Le dernier paradigme de transmission de la culture-civilisation, l’enseignement interculturel, s’est établi en Allemagne à partir des années 1990. Il est difficile de le distinguer précisément de l’enseignement de la civilisation quotidienne, et son concept de la compréhension de l’autre rejoint également celui de la « Folientheorie » faisant partie de la Kulturkunde (par le truchement de la dialectique entre le spécifique de la culture de départ et la perception de l’autre). Mais l’analyse de certains éléments de la culture-cible française intègre aussi vers la fin du XXe siècle les ressemblances franco-allemandes (en plus des différences majeures), et le recours à des stéréotypes nationaux a été atténué par le postulat d’objectifs interculturels individualisés, situés dans un « troisième lieu » entre les normes de la culture de départ (allemande) et celles de la culture-cible (hexagonale ou impliquant d’autres cultures francophones). Néanmoins, quelques didacticiens allemands soutiennent après le tournant du millénaire une théorie transculturelle mettant en doute la pertinence des représentations liées aux cultures nationales en raison d’une mondialisation croissante. Mais la transculturalité n’a jusqu’à présent pas encore remplacé un enseignement comparatif et bilatéral, elle est plutôt approuvée en tant que domaine complémentaire à certains aspects interculturels. Les composantes de la compétence interculturelle ont substantiellement à peine dépassé la fameuse modélisation de Byram / Zarate (1994), qui combine des connaissances de l’autre culture-civilisation avec des aptitudes interculturelles actives et réceptives ainsi que l’attachement à certaines valeurs.
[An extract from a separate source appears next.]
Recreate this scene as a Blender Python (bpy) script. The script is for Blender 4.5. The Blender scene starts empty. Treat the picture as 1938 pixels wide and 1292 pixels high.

Les conceptions de l’enseignement de cultures-civilisations ont été réalisées en Allemagne sur les trois niveaux  utilisés dans la littérature anglo-saxonne pour décrire des méthodes d’enseignement (voir par exemple Jack C. Richards / Theodore S. Rodgers : Approaches and methods in language teaching. A description and analysis. Cambridge : CUP, 2001) :

  • un macro-niveau théorique avec une description des objectifs d’enseignement principaux et quelquefois aussi des réflexions sur les modalités d’apprentissage et surtout sur la conception de l’autre (c’est le niveau d’un certain nombre d’articles didactiques);
  • un méso-niveau sur lequel on traite des méthodes d’enseignement, éventuellement aussi des supports préférés et d’autres facteurs de la complexion de l’enseignement-apprentissage d’une manière encore relativement générale (c’est plutôt le niveau des programmes scolaires et – à un niveau déjà plus détaillé – d’une grande partie des propositions de cours);
  • un micro-niveau avec une description précise du déroulement d’activités prototypiques proche de l’enseignement réel (de telles descriptions n’ont pas été souvent conservées, elles sont plutôt rares).

Il serait intéressant de savoir si l’on trouve les mêmes conceptions de l’enseignement scolaire de cultures-civilisations dans l’enseignement du français dans d’autres pays européens et de connaître les circonstances de leur apparition ainsi que les filières scolaires correspondantes.